I really enjoyed the class, and felt much more comfortable with RADAR after that.  We even started feeling more comfortable with our own, older version of RADAR on Cool Change.  RADAR really hasn’t changed that much over the years, and it is a very useful tool, probably more so than chartplotters because it tells you what’s out there that is moving in the fog or dark when nothing else can.

However, I still worry that the thing that will get me with RADAR is not anything we learned in this class; instead, it will be the kinds of problems I have witnessed that our student navigators have had to overcome on the fly, and it seems, on every CPM, there has been some fatal flaw in the RADAR that has to be overcome.  In one case, the RADAR wasn’t recognizing the boat as its starting point, so a screen kept coming up that showed the eastern seaboard!  In another case, the cockpit RADAR screen was left on night screen, so it was absolutely impossible to see anything during the day, and unless you knew by feel where to go to change that setting, it was almost impossible to change it.  In another case, the RADAR orientation was showing everything that was on the left of the boat, on the right, and vice versa.  In each event, we had some wiz-kid electrical engineer on the boat that figured out how to correct it, usually in the most adverse of conditions: nighttime, in the rain and wind in heavy seas.  And mostly, the correction wasn’t made by simply utilizing the user-defined controls; rather, the wiz-kid had to go into the initial installation set-up module and basically start over the as installation technician to correct the problems.  Of course, many of these problems, you can’t know are problems until you get out of the marina, because marina RADAR images are just a clutter of boats in no particular direction.  For my navigation testing, I think I might actually charter the same boat the day before, and be sure I have it set up just like I want it!  That is, unless some sneaky instructor slips on in the middle of the night and messes it up just so I have to do it on the fly!

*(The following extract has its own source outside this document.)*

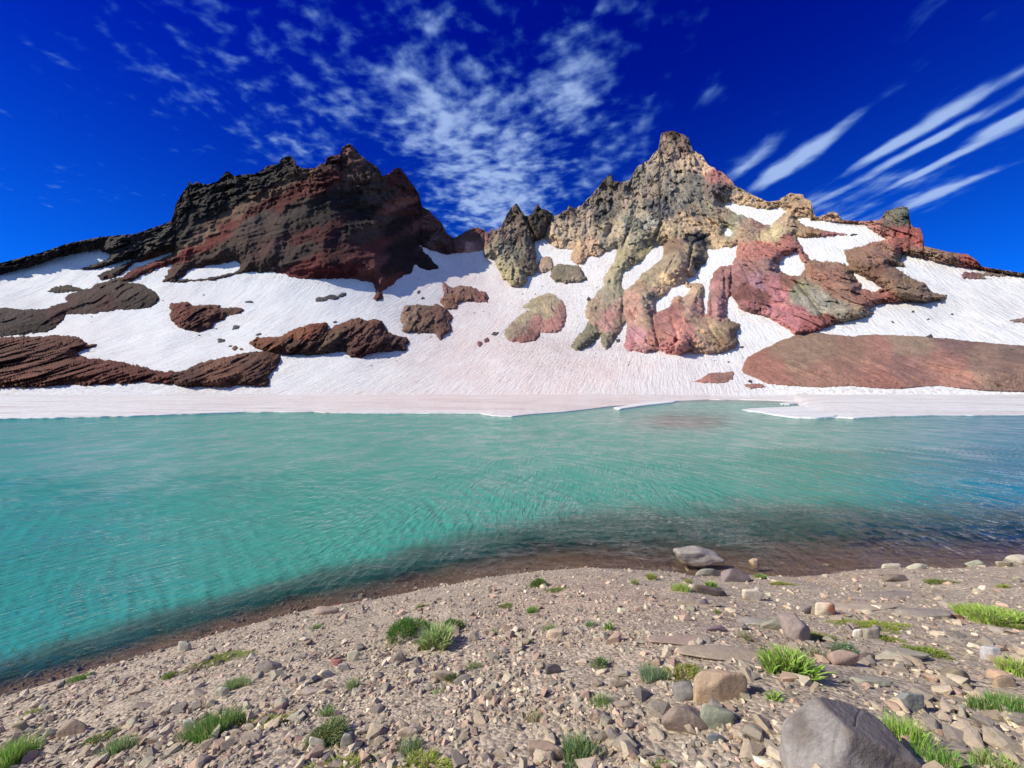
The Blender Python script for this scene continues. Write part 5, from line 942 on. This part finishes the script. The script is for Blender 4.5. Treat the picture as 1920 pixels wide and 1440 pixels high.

The thing I love about sailing is also the thing that challenges me the most: I am much better at taking my time in relaxed circumstances to resolve a problem; I get too anxious when I have to deal with something complicated and analytical on the fly; yet having to respond on the fly without time for analysis is just what frees me from my otherwise overly analytical self, so I yearn for the freedom such opportunities bring!